## Exercise description
Stop after the line containing "1), 'pitch_dark', lid, 12)": print each line exactly from the first line of the listing up to that point.

## Material

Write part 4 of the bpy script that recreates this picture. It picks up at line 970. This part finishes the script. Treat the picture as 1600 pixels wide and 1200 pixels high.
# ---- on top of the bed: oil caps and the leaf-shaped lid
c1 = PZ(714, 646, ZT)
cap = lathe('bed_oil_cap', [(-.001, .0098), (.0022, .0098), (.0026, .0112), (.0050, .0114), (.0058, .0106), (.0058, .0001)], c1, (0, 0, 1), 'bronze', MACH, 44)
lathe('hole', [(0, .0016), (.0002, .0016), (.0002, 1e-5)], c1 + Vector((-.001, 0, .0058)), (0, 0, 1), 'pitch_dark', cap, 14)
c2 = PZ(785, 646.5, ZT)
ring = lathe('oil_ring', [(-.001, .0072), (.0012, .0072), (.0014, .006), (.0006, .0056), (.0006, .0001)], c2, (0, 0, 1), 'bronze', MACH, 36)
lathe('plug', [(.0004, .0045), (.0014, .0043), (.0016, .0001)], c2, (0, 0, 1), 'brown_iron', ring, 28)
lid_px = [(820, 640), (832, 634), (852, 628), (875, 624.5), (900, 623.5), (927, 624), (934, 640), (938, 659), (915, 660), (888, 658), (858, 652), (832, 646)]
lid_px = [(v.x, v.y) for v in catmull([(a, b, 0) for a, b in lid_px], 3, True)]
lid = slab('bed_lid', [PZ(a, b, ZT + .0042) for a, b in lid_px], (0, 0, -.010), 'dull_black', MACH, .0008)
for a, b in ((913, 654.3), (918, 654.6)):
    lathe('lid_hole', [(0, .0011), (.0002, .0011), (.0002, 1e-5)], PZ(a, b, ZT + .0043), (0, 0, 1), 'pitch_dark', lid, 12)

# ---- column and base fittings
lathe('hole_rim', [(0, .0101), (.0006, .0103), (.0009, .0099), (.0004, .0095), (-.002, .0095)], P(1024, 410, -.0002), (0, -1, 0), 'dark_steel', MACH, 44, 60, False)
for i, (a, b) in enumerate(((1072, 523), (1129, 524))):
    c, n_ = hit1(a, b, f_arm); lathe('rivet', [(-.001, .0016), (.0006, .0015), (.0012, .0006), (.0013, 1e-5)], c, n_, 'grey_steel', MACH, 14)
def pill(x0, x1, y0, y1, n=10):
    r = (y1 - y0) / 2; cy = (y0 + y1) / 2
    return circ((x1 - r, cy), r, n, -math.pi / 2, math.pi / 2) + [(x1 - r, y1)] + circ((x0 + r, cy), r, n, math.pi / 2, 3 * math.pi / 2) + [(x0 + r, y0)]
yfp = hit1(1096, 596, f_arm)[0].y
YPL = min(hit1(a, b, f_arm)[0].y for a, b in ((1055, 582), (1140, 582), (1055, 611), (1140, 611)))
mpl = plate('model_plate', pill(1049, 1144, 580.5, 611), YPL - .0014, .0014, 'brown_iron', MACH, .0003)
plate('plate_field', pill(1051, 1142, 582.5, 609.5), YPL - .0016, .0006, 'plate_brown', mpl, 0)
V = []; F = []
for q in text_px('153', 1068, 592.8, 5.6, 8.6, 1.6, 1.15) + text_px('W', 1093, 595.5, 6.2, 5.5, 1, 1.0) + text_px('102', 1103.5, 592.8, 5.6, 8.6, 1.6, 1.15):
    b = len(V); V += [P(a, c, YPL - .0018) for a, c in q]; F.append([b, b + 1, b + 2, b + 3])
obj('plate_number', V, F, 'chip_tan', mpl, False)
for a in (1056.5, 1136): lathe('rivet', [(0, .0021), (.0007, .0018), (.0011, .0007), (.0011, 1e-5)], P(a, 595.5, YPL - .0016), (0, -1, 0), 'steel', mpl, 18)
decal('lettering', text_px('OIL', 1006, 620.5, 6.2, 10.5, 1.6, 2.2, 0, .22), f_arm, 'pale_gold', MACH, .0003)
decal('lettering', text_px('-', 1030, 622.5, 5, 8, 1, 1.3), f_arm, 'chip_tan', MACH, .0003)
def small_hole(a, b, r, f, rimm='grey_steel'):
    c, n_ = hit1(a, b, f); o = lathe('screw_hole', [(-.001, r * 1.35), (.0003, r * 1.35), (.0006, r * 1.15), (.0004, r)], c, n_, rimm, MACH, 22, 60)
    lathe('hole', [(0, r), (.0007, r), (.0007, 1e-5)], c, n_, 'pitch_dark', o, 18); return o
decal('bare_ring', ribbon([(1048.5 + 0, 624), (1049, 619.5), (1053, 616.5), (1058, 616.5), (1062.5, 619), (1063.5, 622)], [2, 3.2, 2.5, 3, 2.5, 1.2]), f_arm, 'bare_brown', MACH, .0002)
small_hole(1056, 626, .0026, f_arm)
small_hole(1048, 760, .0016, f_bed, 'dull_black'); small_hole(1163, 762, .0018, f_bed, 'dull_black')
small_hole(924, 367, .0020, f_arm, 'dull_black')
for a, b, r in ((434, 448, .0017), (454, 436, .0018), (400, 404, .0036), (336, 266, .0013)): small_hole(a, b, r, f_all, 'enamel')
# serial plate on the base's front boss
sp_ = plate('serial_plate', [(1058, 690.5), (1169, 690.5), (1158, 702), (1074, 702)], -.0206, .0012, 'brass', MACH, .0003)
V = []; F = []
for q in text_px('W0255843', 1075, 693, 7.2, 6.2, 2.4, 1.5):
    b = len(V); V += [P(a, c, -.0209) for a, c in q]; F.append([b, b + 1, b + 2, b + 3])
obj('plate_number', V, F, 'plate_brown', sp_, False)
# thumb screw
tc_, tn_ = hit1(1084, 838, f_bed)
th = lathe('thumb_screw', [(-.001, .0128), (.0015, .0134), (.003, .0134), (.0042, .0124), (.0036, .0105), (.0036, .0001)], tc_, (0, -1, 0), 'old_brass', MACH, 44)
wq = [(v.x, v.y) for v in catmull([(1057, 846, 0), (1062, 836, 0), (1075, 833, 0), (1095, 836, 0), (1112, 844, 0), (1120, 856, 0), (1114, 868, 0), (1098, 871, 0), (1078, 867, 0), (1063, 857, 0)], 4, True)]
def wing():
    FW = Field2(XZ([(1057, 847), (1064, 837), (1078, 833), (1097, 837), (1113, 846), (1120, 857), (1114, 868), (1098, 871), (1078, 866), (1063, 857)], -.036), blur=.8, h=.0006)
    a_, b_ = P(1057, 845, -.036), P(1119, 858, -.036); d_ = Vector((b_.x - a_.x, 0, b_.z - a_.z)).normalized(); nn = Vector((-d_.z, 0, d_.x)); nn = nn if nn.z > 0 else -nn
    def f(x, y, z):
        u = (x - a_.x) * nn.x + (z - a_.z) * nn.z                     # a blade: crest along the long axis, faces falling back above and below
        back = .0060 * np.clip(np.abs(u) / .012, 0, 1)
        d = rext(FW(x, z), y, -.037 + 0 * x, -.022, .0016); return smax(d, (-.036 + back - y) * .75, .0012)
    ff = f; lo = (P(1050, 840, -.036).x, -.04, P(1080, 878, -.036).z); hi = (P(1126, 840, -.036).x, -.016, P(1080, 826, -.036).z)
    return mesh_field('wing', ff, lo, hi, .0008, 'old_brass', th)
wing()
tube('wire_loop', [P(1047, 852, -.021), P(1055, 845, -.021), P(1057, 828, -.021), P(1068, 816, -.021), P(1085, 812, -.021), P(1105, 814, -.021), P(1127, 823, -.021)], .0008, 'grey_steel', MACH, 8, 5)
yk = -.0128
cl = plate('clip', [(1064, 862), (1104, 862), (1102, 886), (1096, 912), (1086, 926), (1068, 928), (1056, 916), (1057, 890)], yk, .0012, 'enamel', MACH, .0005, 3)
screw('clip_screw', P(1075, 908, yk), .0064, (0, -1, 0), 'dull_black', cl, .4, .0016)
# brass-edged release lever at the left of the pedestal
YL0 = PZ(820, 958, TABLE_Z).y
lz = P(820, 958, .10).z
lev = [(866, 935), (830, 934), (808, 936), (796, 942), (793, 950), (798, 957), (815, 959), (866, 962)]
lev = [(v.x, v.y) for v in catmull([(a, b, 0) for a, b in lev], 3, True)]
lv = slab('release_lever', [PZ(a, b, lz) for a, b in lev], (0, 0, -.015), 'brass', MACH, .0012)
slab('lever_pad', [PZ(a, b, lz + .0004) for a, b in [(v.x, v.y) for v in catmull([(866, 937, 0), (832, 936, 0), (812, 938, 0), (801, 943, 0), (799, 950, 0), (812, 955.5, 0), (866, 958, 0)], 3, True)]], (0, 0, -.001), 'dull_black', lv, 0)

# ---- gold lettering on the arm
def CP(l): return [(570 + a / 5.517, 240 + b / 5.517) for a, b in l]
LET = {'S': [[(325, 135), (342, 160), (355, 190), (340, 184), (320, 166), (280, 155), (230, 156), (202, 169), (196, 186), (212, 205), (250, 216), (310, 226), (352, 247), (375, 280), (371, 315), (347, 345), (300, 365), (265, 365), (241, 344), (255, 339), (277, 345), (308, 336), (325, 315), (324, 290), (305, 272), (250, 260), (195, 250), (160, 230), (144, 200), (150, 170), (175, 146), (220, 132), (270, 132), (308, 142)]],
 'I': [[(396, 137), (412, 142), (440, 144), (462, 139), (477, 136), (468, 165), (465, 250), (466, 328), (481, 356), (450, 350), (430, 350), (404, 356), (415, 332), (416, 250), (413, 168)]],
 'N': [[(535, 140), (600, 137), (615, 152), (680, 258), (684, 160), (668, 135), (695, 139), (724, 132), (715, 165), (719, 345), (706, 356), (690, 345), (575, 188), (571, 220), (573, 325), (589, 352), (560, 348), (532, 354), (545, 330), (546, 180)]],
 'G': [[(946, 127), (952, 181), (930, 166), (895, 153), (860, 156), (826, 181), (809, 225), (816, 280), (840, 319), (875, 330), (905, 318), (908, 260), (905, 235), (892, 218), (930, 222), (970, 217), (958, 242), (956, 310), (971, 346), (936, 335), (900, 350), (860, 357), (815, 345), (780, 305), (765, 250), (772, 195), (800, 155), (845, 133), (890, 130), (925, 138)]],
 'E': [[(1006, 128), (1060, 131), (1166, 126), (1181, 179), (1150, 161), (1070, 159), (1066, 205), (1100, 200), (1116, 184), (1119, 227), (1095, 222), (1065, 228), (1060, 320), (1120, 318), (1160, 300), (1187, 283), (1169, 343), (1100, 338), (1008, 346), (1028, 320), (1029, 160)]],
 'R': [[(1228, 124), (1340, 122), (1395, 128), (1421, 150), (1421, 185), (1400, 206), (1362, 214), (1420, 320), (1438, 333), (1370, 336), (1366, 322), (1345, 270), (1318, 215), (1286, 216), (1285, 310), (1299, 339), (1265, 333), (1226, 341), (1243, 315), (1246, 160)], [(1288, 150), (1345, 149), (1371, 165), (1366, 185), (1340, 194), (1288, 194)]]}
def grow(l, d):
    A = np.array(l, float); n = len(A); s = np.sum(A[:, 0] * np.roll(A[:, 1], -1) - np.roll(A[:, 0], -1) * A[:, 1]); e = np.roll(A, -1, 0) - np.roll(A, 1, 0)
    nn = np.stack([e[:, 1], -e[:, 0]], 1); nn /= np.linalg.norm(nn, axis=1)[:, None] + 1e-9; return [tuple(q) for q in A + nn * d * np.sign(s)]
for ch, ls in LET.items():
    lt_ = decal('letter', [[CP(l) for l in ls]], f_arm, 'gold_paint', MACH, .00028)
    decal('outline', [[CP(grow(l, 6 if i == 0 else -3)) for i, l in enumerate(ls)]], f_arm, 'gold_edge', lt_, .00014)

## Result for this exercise
Write part 4 of the bpy script that recreates this picture. It picks up at line 970. This part finishes the script. Treat the picture as 1600 pixels wide and 1200 pixels high.
# ---- on top of the bed: oil caps and the leaf-shaped lid
c1 = PZ(714, 646, ZT)
cap = lathe('bed_oil_cap', [(-.001, .0098), (.0022, .0098), (.0026, .0112), (.0050, .0114), (.0058, .0106), (.0058, .0001)], c1, (0, 0, 1), 'bronze', MACH, 44)
lathe('hole', [(0, .0016), (.0002, .0016), (.0002, 1e-5)], c1 + Vector((-.001, 0, .0058)), (0, 0, 1), 'pitch_dark', cap, 14)
c2 = PZ(785, 646.5, ZT)
ring = lathe('oil_ring', [(-.001, .0072), (.0012, .0072), (.0014, .006), (.0006, .0056), (.0006, .0001)], c2, (0, 0, 1), 'bronze', MACH, 36)
lathe('plug', [(.0004, .0045), (.0014, .0043), (.0016, .0001)], c2, (0, 0, 1), 'brown_iron', ring, 28)
lid_px = [(820, 640), (832, 634), (852, 628), (875, 624.5), (900, 623.5), (927, 624), (934, 640), (938, 659), (915, 660), (888, 658), (858, 652), (832, 646)]
lid_px = [(v.x, v.y) for v in catmull([(a, b, 0) for a, b in lid_px], 3, True)]
lid = slab('bed_lid', [PZ(a, b, ZT + .0042) for a, b in lid_px], (0, 0, -.010), 'dull_black', MACH, .0008)
for a, b in ((913, 654.3), (918, 654.6)):
    lathe('lid_hole', [(0, .0011), (.0002, .0011), (.0002, 1e-5)], PZ(a, b, ZT + .0043), (0, 0, 1), 'pitch_dark', lid, 12)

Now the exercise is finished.